RECORDED DATA =>

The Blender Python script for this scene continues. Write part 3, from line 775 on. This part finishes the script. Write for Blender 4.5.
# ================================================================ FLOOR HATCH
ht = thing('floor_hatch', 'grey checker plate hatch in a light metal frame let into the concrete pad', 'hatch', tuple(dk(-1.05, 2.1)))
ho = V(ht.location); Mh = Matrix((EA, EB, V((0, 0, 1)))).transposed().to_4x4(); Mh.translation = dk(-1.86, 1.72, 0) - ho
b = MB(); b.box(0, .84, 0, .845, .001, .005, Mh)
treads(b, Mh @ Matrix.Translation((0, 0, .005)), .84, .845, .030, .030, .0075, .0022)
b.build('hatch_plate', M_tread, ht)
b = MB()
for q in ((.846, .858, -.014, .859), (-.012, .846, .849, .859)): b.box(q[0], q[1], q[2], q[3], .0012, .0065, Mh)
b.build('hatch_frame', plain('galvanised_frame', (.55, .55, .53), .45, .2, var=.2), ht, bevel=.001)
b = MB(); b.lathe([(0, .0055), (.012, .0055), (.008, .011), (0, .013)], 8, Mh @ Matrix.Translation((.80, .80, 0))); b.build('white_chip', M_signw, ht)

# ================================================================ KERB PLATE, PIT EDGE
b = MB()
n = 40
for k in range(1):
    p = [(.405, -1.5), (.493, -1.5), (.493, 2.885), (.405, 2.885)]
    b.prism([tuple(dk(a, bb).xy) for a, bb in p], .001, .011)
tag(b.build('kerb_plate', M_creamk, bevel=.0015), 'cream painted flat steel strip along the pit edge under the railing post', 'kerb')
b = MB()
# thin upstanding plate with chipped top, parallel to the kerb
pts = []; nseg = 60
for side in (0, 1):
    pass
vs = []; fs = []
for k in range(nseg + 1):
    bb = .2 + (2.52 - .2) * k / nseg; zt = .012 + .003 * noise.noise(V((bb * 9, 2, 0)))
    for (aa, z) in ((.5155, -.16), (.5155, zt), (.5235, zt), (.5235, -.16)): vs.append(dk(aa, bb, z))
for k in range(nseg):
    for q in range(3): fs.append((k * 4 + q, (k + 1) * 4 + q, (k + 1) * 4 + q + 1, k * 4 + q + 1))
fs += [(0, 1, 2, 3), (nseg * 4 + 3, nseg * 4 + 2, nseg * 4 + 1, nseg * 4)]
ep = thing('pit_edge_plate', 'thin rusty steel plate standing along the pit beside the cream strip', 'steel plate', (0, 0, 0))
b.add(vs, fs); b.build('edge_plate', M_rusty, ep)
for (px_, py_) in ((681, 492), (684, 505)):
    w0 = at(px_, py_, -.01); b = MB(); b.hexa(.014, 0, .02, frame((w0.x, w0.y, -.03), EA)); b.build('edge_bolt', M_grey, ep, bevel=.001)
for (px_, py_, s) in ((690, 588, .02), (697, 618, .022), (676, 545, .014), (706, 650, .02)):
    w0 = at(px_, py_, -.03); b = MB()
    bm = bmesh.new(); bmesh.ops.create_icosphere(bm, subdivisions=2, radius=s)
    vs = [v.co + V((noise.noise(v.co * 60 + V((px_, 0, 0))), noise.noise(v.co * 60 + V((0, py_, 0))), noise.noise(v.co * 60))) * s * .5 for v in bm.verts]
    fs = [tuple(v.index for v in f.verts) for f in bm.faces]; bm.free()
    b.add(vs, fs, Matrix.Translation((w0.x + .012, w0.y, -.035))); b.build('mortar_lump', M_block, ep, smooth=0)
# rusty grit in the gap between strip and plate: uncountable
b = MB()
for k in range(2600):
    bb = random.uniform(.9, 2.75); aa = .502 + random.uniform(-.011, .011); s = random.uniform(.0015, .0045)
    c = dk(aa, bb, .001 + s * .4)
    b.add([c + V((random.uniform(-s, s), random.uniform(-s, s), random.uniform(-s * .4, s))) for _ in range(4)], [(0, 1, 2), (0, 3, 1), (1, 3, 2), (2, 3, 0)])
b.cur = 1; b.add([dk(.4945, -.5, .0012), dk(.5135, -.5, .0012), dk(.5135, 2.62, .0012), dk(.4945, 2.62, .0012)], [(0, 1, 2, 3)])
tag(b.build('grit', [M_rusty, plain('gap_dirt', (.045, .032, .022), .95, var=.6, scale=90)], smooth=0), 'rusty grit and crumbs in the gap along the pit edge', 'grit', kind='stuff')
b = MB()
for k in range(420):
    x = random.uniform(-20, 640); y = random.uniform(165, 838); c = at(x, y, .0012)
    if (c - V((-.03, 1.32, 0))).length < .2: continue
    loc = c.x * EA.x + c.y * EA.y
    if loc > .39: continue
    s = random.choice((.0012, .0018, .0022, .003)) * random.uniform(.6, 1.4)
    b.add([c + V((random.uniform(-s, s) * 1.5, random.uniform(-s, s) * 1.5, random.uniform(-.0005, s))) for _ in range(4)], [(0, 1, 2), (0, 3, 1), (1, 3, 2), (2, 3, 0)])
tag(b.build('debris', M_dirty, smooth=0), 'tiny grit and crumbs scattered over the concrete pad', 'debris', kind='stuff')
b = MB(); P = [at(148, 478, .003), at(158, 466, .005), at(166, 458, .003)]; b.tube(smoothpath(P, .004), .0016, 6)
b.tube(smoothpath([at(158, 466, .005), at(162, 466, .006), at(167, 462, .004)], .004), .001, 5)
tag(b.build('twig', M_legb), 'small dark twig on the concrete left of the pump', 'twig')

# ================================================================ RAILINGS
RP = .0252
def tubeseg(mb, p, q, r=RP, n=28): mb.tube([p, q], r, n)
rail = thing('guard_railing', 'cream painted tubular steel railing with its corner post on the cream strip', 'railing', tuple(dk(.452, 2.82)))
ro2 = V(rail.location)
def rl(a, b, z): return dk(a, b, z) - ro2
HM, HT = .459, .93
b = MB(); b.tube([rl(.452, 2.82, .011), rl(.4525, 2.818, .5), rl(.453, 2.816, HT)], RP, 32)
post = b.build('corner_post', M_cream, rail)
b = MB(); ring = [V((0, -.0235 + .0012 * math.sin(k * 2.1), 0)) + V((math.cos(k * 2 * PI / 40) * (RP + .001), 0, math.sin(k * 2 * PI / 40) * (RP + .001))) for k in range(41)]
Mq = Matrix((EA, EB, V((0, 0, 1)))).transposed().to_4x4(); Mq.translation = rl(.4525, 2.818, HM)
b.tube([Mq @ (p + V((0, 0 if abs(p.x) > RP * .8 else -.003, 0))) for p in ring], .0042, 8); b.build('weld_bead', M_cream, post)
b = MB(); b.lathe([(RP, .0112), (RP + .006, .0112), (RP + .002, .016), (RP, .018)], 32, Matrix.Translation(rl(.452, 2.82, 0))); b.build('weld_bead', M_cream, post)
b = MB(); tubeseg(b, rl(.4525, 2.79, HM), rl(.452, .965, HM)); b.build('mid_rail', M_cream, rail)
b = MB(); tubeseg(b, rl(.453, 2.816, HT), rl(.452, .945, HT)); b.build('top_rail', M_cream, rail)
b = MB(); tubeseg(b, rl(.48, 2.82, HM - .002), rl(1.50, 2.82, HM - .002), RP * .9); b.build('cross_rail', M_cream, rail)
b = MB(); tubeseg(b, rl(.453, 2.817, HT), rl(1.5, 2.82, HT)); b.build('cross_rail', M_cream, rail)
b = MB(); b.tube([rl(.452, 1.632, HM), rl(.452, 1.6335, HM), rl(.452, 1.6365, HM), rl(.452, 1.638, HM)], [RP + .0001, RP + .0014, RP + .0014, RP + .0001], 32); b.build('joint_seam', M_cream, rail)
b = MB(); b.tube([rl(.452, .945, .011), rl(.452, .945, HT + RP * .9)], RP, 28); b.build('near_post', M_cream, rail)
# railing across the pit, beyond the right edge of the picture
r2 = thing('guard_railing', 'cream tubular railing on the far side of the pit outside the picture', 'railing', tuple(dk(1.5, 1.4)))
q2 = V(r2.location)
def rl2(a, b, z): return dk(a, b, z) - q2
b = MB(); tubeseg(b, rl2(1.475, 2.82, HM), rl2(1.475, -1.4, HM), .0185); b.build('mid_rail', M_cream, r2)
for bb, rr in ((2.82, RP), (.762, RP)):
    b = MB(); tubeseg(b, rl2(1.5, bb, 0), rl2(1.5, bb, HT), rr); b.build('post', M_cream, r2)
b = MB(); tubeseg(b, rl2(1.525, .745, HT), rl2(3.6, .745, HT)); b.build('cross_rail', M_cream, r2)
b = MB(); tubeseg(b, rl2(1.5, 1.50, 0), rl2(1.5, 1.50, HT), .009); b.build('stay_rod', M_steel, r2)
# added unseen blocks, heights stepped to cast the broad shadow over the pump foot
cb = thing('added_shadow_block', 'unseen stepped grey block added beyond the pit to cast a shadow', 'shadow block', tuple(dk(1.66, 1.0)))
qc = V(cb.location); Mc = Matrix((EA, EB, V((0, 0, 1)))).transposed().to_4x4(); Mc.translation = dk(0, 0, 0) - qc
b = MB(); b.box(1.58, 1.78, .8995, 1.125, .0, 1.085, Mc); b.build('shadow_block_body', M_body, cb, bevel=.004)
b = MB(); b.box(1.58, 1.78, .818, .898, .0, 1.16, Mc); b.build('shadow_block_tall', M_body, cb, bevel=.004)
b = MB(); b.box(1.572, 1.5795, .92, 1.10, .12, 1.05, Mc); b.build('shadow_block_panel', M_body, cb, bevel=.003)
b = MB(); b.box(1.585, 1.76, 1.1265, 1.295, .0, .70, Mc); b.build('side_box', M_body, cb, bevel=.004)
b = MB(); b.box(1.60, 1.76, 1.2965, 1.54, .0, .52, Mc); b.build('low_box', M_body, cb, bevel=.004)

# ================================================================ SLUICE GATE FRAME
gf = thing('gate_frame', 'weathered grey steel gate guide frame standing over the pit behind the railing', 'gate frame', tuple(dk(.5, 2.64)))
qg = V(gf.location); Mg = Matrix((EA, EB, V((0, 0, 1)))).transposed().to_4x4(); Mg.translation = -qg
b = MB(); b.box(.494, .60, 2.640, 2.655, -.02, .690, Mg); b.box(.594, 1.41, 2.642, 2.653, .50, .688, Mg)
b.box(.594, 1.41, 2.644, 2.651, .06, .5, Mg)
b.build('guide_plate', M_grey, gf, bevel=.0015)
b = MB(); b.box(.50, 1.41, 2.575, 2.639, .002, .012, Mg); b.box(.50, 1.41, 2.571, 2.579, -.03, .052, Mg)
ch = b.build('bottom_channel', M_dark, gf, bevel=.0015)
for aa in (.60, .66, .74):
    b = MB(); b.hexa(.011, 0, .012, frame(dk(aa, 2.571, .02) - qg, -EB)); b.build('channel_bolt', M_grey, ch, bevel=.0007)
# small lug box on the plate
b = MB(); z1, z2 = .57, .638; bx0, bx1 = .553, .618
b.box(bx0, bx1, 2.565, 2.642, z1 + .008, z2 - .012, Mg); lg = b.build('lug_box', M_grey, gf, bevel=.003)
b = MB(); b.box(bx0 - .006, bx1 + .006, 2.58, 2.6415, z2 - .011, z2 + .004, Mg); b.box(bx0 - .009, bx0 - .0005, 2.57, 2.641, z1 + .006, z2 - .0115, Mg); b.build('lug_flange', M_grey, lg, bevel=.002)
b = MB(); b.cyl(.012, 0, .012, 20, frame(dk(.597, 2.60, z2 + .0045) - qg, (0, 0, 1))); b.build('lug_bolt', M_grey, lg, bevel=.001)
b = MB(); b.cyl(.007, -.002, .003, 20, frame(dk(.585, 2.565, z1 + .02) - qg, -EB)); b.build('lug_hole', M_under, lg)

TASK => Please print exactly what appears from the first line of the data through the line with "b.build('white_chip', M_signw, ht)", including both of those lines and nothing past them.

WRITTEN ANSWER =>
The Blender Python script for this scene continues. Write part 3, from line 775 on. This part finishes the script. Write for Blender 4.5.
# ================================================================ FLOOR HATCH
ht = thing('floor_hatch', 'grey checker plate hatch in a light metal frame let into the concrete pad', 'hatch', tuple(dk(-1.05, 2.1)))
ho = V(ht.location); Mh = Matrix((EA, EB, V((0, 0, 1)))).transposed().to_4x4(); Mh.translation = dk(-1.86, 1.72, 0) - ho
b = MB(); b.box(0, .84, 0, .845, .001, .005, Mh)
treads(b, Mh @ Matrix.Translation((0, 0, .005)), .84, .845, .030, .030, .0075, .0022)
b.build('hatch_plate', M_tread, ht)
b = MB()
for q in ((.846, .858, -.014, .859), (-.012, .846, .849, .859)): b.box(q[0], q[1], q[2], q[3], .0012, .0065, Mh)
b.build('hatch_frame', plain('galvanised_frame', (.55, .55, .53), .45, .2, var=.2), ht, bevel=.001)
b = MB(); b.lathe([(0, .0055), (.012, .0055), (.008, .011), (0, .013)], 8, Mh @ Matrix.Translation((.80, .80, 0))); b.build('white_chip', M_signw, ht)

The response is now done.